Nie wiem czemu, ale linia perkusyjna ledwo co się wydostaje z natłoku padów i syntezatorów. Clap mógłby mieć nieco dłuższy początek (nie wchodziłby tak od razu) - chociaż z drugiej strony to brzmi bardzo oldskulowo.
Do 50 sekundy nic konkretnego się nie dzieje, a mógłbyś po 20 sekundach to piano uwolnić z tego odcięcia filtra dolnoprzepustowego - byłaby zapowiedź melodii w breaku. Ogólnie strasznie głucho mi brzmi całość.
nie to, żebym się sadził, ale jakoś nie potrafię się przekonać do tego cut'a....
nie wiem nawet, jak ubrać to w słowa, ale dziwnie to wszystko gra (mam na myśli wykonanie), a i merytorycznie, nie ma tu nic, co mogłoby, przynajmniej mnie zaciekawić. słuchałem kilka razy, kojarzy mi się troszeczkę z Trance AllStars'ami, ale niestety, mi nie podchodzi ani troszeczkę.

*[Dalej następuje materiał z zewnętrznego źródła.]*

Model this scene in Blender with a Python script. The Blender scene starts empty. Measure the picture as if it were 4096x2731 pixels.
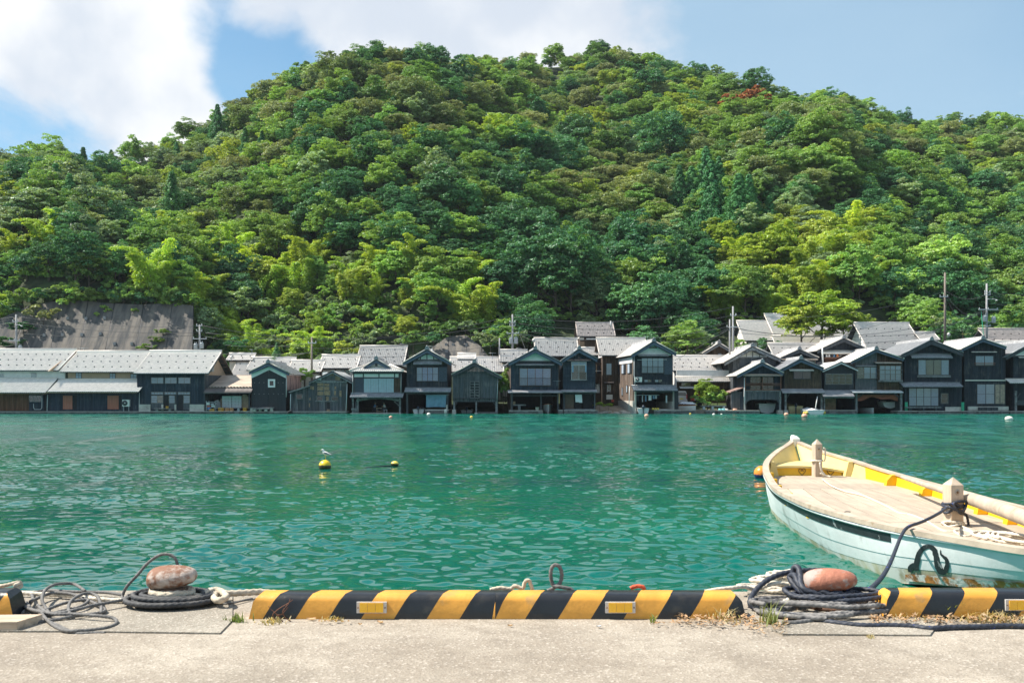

Okey, "odsłuch" był i...? Trudno jest mi w pełni odnieść się do czegoś fragmentarycznego. A nie jest to przecież projekt/demo.
Hmm... Intro spokojne, melodyjne, z "ciepłym" piano, które w swej "beztrosce" po chwili "pożarte" jest przez "burzę" zbyt donośnych (o nieprzejrzystej separacji) dźwięków. I tyle...
Dźwięki i pomysł na plus, kompozycja też daje radę... Jedyne co nie jest na plus to zdecydowanie mix, na początku pady tłumią te...pianino? Później jak wchodzi wszystko na raz to wydaje się jakby było za dużo efektów stereo(możliwe że pogłosu) i/lub zdecydowanie zbyt wyeksponowany hi-end przez co wszystko traci swój urok i muli mix.